Records with scene code
>>>>>

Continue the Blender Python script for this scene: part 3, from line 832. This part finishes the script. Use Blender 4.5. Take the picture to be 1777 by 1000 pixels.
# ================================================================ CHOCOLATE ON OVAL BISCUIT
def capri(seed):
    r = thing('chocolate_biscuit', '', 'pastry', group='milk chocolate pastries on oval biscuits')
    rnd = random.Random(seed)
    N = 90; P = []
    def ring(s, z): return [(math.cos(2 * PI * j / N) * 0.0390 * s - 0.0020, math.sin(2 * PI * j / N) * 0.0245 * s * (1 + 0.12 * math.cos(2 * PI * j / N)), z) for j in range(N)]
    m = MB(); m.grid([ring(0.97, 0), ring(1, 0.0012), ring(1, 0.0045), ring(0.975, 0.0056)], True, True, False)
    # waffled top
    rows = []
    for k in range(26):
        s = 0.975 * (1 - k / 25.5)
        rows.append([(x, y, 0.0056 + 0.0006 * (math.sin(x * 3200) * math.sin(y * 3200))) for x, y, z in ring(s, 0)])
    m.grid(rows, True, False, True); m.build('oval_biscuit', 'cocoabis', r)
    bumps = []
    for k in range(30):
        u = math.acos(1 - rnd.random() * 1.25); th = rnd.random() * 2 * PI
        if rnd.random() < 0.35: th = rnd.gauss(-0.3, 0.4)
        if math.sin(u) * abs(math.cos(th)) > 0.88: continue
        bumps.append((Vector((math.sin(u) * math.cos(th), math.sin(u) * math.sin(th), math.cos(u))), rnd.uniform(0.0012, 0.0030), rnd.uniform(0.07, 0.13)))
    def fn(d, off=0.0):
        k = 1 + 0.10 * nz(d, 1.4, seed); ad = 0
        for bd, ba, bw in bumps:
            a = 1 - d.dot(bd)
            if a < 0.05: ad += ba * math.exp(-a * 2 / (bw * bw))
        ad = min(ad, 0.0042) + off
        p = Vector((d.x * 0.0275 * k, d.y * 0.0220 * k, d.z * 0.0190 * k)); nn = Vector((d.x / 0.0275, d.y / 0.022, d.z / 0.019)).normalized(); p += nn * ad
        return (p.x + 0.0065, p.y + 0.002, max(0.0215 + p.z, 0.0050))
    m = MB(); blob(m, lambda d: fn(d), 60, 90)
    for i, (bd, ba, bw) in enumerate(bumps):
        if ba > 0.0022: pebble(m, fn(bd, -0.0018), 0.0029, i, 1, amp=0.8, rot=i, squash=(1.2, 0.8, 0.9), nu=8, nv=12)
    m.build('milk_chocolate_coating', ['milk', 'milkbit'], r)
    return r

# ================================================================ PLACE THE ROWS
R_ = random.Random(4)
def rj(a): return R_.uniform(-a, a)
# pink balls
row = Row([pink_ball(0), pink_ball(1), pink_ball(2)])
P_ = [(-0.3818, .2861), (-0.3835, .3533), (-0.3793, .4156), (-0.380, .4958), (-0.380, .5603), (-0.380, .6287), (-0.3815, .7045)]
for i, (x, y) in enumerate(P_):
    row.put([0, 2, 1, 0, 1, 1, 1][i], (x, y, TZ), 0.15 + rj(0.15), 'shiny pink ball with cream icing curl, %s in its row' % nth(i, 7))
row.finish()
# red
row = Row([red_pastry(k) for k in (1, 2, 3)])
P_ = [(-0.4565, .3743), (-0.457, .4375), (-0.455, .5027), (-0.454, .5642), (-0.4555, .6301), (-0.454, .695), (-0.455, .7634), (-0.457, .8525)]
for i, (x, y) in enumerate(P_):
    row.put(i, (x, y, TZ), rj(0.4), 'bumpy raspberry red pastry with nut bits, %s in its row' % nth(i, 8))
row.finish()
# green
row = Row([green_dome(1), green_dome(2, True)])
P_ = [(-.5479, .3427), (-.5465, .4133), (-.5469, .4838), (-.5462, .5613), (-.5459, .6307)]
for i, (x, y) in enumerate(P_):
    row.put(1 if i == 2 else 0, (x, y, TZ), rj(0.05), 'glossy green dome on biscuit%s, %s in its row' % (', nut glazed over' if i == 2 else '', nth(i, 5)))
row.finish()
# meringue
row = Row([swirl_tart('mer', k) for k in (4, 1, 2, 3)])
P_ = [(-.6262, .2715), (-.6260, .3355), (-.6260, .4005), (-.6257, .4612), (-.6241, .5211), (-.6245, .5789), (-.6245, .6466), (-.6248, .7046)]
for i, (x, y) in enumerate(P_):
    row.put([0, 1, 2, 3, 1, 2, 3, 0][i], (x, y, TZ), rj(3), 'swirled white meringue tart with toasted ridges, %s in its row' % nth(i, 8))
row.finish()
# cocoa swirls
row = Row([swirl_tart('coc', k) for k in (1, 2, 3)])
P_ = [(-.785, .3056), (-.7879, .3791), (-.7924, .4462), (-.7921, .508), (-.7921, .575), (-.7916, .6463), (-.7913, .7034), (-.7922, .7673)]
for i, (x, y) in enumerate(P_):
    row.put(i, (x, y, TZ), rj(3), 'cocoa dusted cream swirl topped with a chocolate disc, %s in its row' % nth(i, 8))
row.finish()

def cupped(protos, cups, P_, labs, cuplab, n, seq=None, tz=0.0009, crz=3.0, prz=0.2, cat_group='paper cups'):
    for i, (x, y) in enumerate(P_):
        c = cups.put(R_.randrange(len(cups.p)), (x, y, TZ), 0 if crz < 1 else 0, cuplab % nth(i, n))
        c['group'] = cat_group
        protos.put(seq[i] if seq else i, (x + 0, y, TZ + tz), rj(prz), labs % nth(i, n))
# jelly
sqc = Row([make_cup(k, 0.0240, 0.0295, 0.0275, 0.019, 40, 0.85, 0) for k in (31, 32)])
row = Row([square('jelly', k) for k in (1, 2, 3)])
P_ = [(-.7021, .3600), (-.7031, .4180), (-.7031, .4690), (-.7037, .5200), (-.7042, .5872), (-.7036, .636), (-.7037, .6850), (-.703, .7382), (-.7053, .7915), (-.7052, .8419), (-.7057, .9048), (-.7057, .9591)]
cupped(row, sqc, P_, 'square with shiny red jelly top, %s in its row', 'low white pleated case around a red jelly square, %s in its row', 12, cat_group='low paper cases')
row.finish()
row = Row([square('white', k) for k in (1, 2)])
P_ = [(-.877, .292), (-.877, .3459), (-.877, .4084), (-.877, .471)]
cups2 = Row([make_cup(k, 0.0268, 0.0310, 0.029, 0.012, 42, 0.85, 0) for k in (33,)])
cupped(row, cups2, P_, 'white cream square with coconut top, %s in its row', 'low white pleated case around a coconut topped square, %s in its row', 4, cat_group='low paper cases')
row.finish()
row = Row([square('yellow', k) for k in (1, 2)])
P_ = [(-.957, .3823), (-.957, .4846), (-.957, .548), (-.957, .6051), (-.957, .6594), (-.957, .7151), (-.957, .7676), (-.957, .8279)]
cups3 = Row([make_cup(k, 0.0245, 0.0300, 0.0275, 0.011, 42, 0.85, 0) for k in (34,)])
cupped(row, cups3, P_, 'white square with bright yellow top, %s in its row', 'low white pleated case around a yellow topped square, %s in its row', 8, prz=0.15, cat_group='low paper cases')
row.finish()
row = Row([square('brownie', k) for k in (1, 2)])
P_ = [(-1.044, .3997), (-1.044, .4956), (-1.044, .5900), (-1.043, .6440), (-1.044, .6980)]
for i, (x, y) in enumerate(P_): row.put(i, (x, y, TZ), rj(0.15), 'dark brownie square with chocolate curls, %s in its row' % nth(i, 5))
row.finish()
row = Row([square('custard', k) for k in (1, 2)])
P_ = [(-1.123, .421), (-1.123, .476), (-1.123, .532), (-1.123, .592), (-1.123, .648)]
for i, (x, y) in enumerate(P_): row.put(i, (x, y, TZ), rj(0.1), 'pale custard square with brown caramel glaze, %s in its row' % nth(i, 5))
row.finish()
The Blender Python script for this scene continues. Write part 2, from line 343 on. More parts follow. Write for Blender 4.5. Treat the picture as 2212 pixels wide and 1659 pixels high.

<<<<<

Task to complete: Copy out every line of the listing that includes the string "Python".

Answer for this exercise:
Continue the Blender Python script for this scene: part 3, from line 832. This part finishes the script. Use Blender 4.5. Take the picture to be 1777 by 1000 pixels.
The Blender Python script for this scene continues. Write part 2, from line 343 on. More parts follow. Write for Blender 4.5. Treat the picture as 2212 pixels wide and 1659 pixels high.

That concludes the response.